Moet er nog iemand?

Elke ochtend rond de klok van acht is het raak in de fabrieken, werkplaatsen, garages en construc-tiebedrijven. Om acht uur worden de mannen nerveus. Ze gaan kuchen, draaien rond en wippen met de benen.

Het is 1997 en ik werk als lasser via een uitzendburo in een constructiebedrijf. In de metaal begint men zeven uur en geen minuutje vroeger of later.

 

Het bedrijf

Het bedrijf waar ik werk maakt ondermeer aluminium bakken voor boven de snelwegen of trussen: dat zijn aluminium constructies waar lichten voor o.a concerten aangehangen worden en machineonderdelen.
We hebben de lassers, de draaiers/frezers en de zetters.

De lassers smelten metaal op een héle rustige manier. De draaiers/frezers maken machine- en gereedschaponderdelen en de zetters buigen het plaatmateriaal door middel van een speciale zetmachine.

Kamer 100

Ik zit rustig achter mijn lasklus, de arbeidsvitamine staat luid aan en komt boven alle herrie uit. We hebben ons eerste bakkie al op. Het is acht uur, de eerste staat zuchtend op.

'Zo, ik ga effe mijn kroketten uit het vet halen,' zegt Roel de zetter en loopt richting wc. Jan de lasser grinnikt en staat ook op, hij pakt een krant en roept luid: 'Moet er nog iemand?' Lachend rent hij Roel achterna, er zijn twee toiletten.

Ik ben blij dat er dames op de administratie werken, zodat ik naar een schone wc kan. 'Jongens, kan ie effe,' roep ik geïrriteerd. Elke dag is het hetzelfde liedje. De mannen moeten poepen en iedereen mag het weten.

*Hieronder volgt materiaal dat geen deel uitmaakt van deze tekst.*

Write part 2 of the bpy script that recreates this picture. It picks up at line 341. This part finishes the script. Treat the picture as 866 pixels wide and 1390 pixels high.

Ik probeer van alles om ze in stilte naar het toilet te laten gaan. Ik verzoek ze vriendelijk, ik verzoek ze onvriendelijk, ik zucht, ik steun, maar niets helpt. Ze luisteren niet, sterker nog, als ik er wat van zeg gaan ze nóg harder lachen. Dat deed mijn broer ook altijd. Als we in de auto zaten en hij begon te lachen, dan moest ik met een noodgang het raam opendraaien...

Koekje van eigen deeg

Vandaag ben ik het zat! Ik loop naar Jan, hij is mijn maatje. Tijdens het lopen knoop ik langzaam mijn overall open. Jan zit te lassen en heeft een helm op. Ik tik hem op zijn schouder en fluister in zijn oor: 'Jan, ik ga effe een paar pond wegbrengen.'

Zijn schouders schokken en hij stopt direct met zijn werk. Hij kijkt me aan, maar weet niets te zeggen. 'Ik zie je zo,' zeg ik en fluitend loop ik naar de wc. Ik wacht extra lang om van het toilet te komen.

Tijdens het teruglopen naar mijn klus knoop ik langzaam mijn overall dicht. Als ik vlakbij Jan ben, zeg ik met een knipoog: 'Zo, dat voelt een stuk lichter. Nog een bakkie?'

Schokeffect

Omdat mannen echte ouwehoeren zijn, weet ik dat deze actie vóór de lunch als een lopend vuurtje door het hele bedrijf gaat. Mannen kunnen nu eenmaal slecht tegen poepende vrouwen.

De volgende morgen hoef ik ze alleen maar met één wenkbrauw omhoog aan te kijken. Zelfs de glimlach is van de gezichten. Vanaf die tijd gingen de mannen van staal als brave jongens één voor één in alle rust naar het toilet.

Moraal van dit verhaal: If you can't beat them, join them!